A New Spammy Low

13 May 2003
2:21 AM

I am sad to report the spam situation has gotten out of hand. Nearly all of my important correspondence comes to my Notre Dame email address. Because I only give the email address out to people, never give it to companies, never post it on websites, and never sign up for acconts with it, I get zero spam. My former address with my ISP, however, does not fare quite so well. In the course of 6 days it accumulated 196 messages. 3 were not spam. About 6 years ago when I, and in fact most people, were Internet novices, detecting junk mail was a piece of cake. Just one look at the subject was enough to tell you that the "Delete" key was the appropiate action to take. Sadly, the spammers have stooped even lower. Now we have to contend with subjects like these:


  • "You've got to see this."
  • "Please get back to me when you can"
  • "Membership Confirmation"

Even worse, I have bad news to share with you. They know my name. They even know that I live near Salt Lake City. This I know from the latest batch:
  • "IRS Taxes, RYAN GREENBERG 5/11/03" (Not from the IRS)
    "RYAN you are currently pre-qualified for a 4.63% 15-year note" I've always wanted a 4.63% 15-year note, but you can't get them anywhere these days.
  • "RYAN, our SALT LAKE CITY branch approved 5.25% 30 yr fixed" They know where I live.
  • "RYAN, I want to send the GREENBERG family $500,000 on your behalf." Why send the money to my family?

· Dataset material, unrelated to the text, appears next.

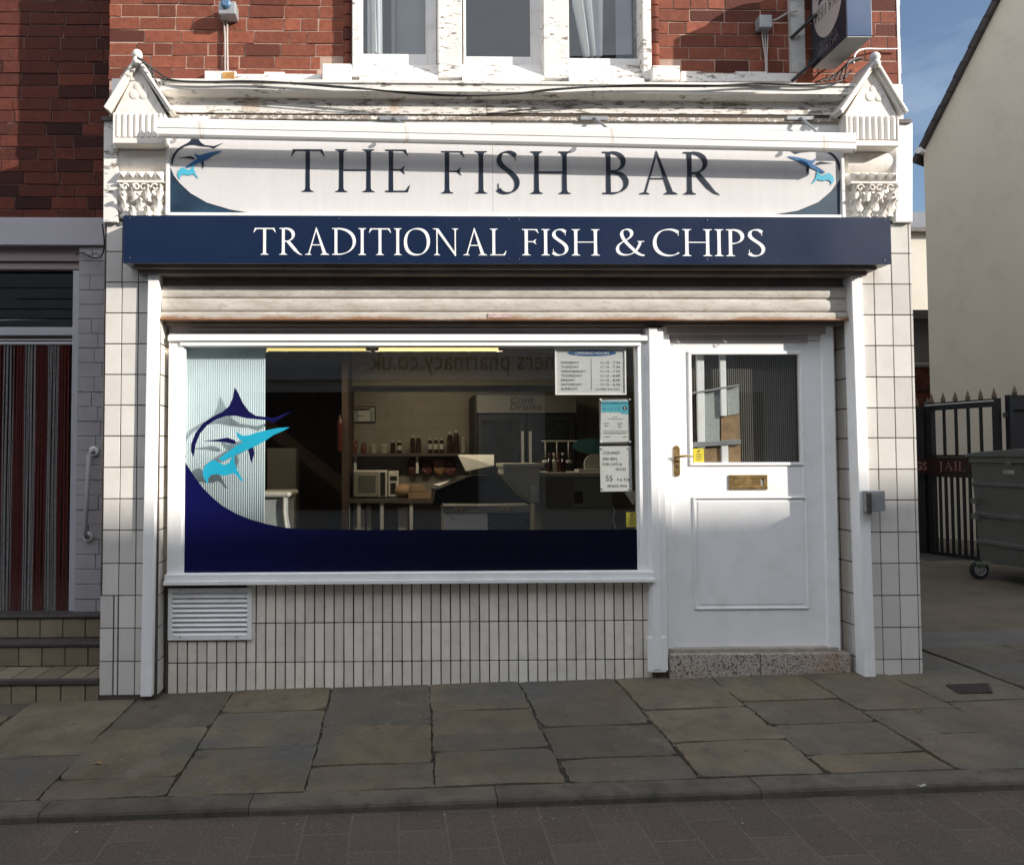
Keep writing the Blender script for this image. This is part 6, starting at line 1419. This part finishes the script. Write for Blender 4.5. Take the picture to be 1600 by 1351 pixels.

Fortunately, the spammers are still too stupid to realize that no one uses my name in all capitals in emails. Moreover, no one makes a big show of the fact that they know my name. I would be in trouble if friends started sending emails like, "RYAN! Make sure you and the rest of the GREENBERG family of SALT LAKE CITY in UTAH come to the meeting tomorrow."

Really, the only viable option now is to fight back. A cool program for the Mac called Spamfire filters spam very intelligently. Best of all, it has a "Revenge" menu (every program should have one of those) that, among other things, lets you flood spammers' databases with meaningless garbage. If it happens that their databases can't handle the huge influx of garbage and crash, well that would just be too bad. Call me bitter. Or call me RYAN of SALT LAKE CITY.